### Given material ###
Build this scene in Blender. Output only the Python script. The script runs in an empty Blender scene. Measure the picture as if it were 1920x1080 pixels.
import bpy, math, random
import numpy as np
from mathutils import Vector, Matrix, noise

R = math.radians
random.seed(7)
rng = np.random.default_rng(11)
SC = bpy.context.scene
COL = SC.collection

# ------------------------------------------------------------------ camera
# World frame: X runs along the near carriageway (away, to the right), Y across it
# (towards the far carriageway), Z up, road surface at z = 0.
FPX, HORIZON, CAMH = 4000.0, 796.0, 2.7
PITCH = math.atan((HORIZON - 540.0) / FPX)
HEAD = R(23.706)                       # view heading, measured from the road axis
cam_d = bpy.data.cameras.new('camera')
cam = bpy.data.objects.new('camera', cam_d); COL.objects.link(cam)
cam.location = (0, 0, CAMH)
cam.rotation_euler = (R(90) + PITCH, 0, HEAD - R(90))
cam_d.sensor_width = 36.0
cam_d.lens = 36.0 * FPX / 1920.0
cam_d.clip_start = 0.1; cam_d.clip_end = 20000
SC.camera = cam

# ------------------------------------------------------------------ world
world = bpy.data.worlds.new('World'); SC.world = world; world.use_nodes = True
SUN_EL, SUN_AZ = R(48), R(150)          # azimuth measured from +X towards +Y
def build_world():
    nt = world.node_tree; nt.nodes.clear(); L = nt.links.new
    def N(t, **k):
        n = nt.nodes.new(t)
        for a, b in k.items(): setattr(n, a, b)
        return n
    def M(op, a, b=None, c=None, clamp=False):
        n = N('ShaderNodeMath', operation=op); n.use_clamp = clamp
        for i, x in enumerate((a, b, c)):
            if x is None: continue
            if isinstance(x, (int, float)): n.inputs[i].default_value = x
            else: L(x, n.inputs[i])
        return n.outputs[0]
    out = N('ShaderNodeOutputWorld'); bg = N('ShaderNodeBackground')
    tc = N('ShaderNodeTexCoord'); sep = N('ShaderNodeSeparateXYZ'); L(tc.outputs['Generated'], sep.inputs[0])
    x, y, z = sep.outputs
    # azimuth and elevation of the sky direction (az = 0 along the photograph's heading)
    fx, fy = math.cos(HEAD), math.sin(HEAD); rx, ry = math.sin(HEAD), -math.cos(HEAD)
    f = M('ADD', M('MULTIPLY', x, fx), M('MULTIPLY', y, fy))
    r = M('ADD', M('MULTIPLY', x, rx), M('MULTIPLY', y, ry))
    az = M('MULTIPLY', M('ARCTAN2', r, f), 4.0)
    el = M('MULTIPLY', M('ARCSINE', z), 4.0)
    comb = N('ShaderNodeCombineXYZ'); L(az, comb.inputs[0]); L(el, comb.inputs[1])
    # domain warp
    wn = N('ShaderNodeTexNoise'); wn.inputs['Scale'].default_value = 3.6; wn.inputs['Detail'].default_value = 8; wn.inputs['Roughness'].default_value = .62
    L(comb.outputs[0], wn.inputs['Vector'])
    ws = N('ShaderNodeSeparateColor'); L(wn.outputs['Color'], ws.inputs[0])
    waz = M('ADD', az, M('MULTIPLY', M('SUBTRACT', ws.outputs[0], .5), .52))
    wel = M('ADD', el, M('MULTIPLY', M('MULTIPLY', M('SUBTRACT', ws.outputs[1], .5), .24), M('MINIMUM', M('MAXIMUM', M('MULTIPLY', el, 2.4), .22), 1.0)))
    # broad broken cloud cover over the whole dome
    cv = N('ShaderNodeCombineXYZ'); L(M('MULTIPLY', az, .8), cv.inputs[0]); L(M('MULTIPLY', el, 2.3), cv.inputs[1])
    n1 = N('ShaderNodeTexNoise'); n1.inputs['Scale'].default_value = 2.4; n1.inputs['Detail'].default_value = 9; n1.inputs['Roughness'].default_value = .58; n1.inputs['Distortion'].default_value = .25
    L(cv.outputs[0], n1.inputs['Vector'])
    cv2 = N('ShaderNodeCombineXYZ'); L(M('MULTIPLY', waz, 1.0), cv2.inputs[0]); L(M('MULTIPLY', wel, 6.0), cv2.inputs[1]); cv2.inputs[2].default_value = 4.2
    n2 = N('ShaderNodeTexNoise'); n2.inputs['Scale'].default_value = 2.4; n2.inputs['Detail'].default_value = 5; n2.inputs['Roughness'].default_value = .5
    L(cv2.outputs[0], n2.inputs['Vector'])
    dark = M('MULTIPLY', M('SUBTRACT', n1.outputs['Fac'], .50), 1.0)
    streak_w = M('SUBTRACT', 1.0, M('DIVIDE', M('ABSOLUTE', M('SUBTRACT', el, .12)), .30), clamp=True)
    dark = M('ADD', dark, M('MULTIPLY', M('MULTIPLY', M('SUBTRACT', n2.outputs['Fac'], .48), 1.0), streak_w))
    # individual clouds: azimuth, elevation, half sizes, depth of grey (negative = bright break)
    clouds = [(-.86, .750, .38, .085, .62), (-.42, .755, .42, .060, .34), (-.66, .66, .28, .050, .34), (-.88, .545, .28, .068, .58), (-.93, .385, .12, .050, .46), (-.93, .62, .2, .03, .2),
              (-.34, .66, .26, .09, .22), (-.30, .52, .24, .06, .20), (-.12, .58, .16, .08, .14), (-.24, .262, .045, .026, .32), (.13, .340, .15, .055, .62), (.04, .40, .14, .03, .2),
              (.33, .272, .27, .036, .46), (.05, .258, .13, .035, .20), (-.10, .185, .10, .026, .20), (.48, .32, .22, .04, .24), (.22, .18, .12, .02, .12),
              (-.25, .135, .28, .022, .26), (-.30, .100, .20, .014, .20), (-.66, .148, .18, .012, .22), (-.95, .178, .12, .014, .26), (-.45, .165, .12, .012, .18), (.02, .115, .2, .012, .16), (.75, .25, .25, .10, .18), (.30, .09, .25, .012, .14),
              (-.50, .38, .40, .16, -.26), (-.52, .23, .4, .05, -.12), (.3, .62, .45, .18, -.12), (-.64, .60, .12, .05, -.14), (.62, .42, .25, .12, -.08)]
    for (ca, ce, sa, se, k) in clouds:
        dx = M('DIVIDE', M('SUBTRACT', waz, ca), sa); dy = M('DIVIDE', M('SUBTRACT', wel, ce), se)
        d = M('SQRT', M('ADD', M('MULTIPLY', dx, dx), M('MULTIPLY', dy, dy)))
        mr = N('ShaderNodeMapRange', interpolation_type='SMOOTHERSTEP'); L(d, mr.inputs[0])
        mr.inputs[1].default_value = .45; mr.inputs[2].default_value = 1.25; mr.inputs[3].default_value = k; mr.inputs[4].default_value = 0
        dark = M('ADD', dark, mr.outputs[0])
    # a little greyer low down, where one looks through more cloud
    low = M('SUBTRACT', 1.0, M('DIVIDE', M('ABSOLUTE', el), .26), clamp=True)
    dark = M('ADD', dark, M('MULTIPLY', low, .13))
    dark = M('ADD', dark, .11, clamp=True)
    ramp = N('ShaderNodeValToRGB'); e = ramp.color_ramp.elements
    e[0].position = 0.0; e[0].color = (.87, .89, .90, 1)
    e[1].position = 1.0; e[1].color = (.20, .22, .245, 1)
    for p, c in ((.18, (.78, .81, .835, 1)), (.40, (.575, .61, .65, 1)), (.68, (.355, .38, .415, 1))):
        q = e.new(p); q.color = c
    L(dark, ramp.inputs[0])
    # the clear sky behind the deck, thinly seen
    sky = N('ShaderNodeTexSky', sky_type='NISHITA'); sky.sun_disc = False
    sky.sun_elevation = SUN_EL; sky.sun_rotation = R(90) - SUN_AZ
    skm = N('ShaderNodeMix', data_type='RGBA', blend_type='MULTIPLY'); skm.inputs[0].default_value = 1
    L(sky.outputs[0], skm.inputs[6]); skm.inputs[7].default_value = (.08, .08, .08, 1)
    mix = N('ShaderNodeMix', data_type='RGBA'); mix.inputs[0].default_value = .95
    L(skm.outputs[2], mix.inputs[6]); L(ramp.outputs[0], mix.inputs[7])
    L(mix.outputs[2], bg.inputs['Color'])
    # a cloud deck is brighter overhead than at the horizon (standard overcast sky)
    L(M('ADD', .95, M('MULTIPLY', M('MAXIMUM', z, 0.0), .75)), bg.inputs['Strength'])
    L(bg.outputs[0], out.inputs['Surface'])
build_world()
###
[Task requirements] Take the lines above from the first through the one containing "COL = SC.collection" and reproduce them exactly; include nothing else.

[Completed task]
Build this scene in Blender. Output only the Python script. The script runs in an empty Blender scene. Measure the picture as if it were 1920x1080 pixels.
import bpy, math, random
import numpy as np
from mathutils import Vector, Matrix, noise

R = math.radians
random.seed(7)
rng = np.random.default_rng(11)
SC = bpy.context.scene
COL = SC.collection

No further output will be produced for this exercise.